Source records:
_ _ _ _ _ _ _

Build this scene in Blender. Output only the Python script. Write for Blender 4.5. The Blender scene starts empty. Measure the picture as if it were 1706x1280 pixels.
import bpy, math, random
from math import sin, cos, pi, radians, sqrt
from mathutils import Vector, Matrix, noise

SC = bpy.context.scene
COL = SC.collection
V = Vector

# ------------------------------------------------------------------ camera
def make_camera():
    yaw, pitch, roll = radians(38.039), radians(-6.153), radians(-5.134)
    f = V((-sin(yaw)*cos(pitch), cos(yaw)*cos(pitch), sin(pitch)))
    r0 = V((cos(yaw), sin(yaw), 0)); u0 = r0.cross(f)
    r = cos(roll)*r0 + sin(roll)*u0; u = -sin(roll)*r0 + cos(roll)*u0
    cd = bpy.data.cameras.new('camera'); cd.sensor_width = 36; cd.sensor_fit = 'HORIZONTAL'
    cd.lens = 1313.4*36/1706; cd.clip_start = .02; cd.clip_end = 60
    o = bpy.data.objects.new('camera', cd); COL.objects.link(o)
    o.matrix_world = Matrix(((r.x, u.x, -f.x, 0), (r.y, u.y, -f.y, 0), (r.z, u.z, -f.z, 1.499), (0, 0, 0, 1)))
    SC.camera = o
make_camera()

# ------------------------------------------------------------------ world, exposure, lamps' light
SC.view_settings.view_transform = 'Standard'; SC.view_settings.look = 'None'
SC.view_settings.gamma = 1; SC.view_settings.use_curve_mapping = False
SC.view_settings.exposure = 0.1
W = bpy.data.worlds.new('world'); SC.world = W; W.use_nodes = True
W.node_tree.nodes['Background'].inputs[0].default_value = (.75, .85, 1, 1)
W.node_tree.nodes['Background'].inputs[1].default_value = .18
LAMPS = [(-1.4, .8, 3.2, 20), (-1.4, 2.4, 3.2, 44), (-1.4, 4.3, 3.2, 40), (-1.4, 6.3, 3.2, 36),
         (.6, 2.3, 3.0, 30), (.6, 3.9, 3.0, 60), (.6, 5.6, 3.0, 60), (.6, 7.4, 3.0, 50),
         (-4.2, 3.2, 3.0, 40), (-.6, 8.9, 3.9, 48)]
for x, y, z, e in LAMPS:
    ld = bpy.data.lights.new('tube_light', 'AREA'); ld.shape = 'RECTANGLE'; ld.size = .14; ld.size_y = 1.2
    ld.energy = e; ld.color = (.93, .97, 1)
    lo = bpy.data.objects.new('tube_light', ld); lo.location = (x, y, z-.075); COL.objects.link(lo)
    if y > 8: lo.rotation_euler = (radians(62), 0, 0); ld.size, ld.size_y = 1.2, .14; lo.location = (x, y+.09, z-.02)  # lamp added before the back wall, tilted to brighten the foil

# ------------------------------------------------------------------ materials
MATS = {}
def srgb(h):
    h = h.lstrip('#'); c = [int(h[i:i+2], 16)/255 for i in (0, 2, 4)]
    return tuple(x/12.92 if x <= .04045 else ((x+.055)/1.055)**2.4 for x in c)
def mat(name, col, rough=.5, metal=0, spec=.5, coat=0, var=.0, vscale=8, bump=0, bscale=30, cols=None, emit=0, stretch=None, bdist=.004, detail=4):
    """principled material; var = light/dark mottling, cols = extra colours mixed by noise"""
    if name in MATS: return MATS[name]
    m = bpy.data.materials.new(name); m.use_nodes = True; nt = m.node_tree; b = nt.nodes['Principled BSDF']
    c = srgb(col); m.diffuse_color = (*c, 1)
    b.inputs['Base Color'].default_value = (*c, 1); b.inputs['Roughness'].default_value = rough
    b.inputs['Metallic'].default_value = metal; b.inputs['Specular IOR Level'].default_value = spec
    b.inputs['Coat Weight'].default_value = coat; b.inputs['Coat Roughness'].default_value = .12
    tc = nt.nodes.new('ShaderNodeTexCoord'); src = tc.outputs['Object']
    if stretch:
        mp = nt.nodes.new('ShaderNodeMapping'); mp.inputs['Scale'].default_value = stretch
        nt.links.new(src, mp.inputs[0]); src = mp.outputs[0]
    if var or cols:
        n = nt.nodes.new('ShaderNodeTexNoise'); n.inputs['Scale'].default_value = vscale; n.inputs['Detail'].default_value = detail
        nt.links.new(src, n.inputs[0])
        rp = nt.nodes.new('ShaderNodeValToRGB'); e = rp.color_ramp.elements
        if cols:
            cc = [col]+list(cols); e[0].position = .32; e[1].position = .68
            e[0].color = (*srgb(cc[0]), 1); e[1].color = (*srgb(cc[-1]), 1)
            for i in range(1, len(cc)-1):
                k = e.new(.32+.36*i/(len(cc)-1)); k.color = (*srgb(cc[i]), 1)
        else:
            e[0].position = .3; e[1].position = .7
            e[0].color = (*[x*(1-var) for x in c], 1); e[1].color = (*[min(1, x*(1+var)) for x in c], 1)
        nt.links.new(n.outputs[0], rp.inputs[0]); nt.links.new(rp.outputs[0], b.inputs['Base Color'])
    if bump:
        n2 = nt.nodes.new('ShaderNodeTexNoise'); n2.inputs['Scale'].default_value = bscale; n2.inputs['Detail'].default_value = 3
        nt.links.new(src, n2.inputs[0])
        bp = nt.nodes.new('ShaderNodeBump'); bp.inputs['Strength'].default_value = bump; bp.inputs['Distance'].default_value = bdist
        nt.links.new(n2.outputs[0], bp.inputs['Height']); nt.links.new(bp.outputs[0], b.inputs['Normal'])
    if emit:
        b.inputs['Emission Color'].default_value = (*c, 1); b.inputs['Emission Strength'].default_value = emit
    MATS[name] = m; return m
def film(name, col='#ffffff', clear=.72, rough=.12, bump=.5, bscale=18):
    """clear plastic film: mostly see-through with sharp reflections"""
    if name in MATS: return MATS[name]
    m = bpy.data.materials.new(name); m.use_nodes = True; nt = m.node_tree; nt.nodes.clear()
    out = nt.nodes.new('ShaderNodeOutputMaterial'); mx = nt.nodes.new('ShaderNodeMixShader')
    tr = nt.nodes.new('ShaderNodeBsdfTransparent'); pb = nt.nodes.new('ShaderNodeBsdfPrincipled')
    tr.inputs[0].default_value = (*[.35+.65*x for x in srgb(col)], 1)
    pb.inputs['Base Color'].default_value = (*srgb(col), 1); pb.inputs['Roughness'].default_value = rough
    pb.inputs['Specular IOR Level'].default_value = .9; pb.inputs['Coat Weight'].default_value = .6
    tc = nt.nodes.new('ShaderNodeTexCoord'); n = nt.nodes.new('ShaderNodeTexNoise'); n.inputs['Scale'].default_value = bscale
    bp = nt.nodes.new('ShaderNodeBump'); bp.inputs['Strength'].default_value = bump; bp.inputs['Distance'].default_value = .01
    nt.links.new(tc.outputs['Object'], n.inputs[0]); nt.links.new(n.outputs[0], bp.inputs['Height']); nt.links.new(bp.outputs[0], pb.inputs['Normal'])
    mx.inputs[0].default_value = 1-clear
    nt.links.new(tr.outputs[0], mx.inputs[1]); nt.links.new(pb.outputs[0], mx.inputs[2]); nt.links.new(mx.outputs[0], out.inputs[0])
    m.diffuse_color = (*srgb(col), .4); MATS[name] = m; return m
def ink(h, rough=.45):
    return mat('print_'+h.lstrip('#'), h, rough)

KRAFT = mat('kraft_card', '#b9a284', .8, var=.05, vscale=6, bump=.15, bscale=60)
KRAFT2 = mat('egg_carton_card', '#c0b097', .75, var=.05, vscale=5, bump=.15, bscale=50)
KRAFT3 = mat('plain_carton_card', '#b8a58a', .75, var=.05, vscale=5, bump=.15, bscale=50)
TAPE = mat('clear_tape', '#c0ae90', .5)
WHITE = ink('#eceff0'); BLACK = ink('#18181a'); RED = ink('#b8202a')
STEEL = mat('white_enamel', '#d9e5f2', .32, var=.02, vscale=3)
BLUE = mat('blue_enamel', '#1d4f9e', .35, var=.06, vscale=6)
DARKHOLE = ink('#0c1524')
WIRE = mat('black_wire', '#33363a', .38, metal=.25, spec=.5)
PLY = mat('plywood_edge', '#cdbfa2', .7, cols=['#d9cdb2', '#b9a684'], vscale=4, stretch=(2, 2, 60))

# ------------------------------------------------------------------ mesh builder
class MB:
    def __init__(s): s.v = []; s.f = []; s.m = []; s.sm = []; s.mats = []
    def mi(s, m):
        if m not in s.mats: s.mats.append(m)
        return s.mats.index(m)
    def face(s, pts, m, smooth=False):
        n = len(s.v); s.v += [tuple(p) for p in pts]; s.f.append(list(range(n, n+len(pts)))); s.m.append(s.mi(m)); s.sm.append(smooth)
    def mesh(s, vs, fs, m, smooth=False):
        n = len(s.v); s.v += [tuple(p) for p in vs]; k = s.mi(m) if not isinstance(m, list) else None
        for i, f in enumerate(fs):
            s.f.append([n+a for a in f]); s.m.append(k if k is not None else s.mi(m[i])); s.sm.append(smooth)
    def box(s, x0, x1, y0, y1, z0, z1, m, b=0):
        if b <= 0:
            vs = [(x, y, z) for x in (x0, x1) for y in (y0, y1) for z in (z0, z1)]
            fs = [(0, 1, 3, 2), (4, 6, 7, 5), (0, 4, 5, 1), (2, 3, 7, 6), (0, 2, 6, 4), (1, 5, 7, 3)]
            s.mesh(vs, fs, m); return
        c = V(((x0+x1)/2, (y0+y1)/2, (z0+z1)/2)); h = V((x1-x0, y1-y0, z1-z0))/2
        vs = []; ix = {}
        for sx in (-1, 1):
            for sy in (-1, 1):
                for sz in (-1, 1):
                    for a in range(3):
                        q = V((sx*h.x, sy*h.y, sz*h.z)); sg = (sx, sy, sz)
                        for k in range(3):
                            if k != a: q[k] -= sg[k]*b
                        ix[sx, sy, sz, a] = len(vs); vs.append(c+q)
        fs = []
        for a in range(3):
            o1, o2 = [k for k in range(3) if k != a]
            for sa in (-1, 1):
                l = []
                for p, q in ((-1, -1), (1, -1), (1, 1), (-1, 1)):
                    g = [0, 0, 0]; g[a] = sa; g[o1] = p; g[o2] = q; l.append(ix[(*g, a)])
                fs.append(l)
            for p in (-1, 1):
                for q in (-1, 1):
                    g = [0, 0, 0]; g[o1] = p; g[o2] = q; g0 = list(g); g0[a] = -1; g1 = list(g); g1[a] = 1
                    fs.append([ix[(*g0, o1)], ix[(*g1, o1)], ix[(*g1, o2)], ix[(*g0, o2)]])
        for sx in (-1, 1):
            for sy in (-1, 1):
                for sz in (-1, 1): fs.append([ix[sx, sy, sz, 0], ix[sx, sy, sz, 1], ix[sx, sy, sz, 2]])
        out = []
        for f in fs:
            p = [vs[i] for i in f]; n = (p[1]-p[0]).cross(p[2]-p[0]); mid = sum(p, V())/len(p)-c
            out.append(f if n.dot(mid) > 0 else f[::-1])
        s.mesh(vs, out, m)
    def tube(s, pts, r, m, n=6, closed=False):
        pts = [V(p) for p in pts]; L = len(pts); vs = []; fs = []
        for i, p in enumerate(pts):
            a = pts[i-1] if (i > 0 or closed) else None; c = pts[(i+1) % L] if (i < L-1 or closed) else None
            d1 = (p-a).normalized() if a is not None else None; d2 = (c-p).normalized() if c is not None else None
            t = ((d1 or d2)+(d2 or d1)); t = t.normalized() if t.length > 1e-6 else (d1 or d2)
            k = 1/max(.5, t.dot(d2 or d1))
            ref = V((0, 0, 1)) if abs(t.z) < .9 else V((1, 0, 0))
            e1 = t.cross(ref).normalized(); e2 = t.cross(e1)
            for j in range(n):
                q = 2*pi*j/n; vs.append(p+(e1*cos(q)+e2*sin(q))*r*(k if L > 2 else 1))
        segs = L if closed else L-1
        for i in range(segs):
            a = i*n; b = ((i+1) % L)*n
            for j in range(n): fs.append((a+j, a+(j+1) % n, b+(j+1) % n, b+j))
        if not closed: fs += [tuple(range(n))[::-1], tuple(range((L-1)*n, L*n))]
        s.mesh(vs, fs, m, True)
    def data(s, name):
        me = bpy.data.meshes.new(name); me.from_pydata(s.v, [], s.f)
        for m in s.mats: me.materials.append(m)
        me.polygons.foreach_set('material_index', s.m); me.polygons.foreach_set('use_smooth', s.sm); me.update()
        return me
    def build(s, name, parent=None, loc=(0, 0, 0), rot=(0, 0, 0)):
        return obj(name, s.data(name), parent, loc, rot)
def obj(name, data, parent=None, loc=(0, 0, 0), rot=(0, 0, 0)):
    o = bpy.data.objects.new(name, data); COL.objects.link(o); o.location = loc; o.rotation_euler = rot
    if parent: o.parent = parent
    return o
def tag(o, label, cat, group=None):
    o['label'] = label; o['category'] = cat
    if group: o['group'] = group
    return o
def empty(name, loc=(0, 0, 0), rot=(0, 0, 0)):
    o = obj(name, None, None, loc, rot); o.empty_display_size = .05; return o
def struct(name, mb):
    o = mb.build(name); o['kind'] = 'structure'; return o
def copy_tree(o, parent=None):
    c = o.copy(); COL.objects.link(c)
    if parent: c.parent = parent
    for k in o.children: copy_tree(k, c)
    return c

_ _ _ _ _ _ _

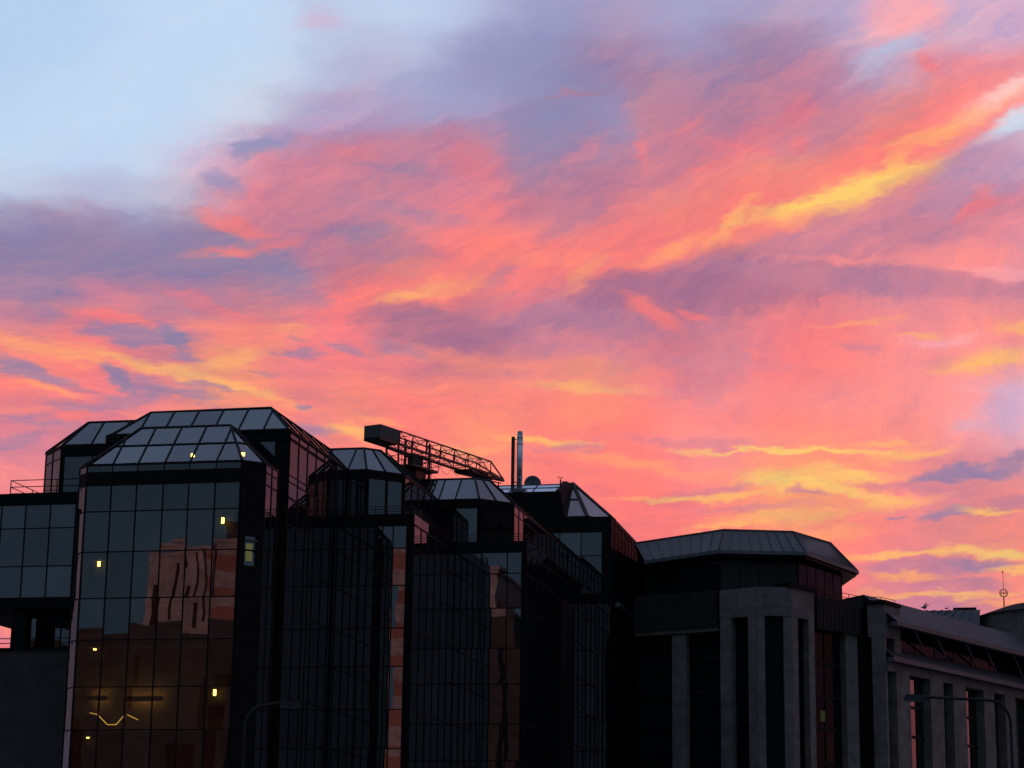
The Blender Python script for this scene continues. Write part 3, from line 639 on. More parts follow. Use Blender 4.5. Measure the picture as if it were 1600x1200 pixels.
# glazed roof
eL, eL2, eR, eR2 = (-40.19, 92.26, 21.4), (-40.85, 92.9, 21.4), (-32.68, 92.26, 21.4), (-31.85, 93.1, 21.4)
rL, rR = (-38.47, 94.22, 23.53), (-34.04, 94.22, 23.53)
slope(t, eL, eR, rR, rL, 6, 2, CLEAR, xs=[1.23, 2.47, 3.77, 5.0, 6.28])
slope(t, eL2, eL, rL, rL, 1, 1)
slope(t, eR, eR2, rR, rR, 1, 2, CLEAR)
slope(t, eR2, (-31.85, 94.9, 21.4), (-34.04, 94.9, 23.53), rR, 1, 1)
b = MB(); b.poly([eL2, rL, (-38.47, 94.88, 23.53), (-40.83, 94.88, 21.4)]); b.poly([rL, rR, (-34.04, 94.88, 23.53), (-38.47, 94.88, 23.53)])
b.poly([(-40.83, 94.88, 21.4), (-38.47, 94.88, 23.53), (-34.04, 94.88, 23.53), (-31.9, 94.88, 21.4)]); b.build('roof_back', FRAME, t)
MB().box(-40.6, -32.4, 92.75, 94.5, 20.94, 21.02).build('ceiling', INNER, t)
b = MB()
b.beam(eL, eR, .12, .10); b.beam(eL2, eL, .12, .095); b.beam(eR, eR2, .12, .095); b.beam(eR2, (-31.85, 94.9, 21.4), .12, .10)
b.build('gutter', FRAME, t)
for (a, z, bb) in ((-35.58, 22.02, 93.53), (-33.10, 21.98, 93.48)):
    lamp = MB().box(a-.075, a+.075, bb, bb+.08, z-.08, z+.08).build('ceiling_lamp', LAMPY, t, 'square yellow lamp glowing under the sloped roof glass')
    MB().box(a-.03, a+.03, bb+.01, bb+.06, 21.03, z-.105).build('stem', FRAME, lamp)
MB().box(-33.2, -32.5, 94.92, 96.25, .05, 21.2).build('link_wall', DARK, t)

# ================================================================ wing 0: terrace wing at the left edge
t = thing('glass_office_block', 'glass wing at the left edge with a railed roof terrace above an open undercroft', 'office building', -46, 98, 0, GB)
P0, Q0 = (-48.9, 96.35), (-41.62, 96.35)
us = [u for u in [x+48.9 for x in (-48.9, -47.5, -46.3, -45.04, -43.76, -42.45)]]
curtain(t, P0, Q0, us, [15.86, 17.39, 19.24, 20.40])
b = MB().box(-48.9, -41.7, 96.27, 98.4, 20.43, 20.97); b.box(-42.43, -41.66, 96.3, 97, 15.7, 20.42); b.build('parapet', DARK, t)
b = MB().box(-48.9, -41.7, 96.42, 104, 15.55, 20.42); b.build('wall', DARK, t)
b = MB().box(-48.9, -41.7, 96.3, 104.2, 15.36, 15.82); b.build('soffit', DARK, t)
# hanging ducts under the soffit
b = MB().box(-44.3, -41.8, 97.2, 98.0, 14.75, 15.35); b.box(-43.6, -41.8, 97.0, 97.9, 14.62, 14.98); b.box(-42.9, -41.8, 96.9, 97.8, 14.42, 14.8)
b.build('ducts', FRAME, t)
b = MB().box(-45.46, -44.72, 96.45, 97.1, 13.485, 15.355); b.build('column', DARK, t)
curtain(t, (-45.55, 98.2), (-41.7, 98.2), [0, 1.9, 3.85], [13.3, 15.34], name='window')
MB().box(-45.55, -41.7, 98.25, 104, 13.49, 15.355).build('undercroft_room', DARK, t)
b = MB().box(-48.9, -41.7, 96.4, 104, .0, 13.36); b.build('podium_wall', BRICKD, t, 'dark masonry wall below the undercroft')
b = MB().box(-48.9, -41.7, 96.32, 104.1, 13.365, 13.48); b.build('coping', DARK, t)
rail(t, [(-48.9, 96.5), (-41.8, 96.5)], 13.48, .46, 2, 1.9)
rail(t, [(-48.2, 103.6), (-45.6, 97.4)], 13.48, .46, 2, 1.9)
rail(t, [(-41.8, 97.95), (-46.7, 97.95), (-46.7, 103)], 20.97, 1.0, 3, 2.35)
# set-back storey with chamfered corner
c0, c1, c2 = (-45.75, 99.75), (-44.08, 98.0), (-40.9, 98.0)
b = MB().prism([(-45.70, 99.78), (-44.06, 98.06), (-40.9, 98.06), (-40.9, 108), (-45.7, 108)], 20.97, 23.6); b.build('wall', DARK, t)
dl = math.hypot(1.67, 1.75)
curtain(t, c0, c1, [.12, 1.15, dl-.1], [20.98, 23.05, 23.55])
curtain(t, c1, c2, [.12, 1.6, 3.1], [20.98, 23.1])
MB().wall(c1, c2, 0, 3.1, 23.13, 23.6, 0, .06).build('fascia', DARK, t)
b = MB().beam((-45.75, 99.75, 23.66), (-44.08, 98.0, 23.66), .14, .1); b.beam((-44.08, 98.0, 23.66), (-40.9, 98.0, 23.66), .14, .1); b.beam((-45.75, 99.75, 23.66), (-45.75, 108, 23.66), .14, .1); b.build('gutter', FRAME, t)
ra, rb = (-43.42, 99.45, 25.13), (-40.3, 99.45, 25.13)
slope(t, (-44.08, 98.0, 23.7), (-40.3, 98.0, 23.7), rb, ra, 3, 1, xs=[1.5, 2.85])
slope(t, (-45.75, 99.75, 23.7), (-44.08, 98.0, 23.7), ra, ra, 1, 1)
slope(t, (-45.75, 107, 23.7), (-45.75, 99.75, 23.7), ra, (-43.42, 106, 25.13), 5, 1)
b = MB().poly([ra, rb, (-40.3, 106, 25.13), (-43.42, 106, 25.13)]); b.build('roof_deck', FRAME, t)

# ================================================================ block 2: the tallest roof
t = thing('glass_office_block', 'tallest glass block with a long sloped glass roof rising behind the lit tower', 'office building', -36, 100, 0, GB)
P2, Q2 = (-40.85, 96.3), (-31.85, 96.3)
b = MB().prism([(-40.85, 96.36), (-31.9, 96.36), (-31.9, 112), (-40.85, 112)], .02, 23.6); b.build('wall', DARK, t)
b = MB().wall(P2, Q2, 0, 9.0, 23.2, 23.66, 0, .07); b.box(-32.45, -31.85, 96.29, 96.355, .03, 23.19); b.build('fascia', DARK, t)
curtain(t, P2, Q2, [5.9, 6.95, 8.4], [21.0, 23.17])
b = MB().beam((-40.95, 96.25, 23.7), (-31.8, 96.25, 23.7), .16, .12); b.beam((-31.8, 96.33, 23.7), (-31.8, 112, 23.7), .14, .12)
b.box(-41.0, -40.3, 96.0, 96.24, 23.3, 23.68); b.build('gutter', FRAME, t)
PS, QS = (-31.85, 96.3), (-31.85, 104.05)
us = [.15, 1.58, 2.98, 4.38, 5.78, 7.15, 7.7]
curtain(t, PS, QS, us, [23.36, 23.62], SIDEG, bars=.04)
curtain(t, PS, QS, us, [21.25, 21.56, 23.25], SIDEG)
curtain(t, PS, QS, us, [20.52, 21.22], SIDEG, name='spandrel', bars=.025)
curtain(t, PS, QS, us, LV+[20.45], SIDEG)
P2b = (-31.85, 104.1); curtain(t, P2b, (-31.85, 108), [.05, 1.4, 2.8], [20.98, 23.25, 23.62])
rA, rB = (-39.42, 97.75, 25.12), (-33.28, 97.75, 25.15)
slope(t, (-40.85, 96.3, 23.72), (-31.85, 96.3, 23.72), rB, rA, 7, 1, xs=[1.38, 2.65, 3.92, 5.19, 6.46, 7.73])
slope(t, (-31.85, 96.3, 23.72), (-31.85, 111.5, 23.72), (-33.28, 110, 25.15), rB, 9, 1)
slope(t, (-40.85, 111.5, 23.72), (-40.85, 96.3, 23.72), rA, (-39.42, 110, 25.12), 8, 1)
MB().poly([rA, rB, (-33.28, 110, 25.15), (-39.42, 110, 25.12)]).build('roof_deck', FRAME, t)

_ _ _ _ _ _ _

● **Problem to solve**: Show every line where the string "Write" appears.

● **The solution**:
Build this scene in Blender. Output only the Python script. Write for Blender 4.5. The Blender scene starts empty. Measure the picture as if it were 1706x1280 pixels.
The Blender Python script for this scene continues. Write part 3, from line 639 on. More parts follow. Use Blender 4.5. Measure the picture as if it were 1600x1200 pixels.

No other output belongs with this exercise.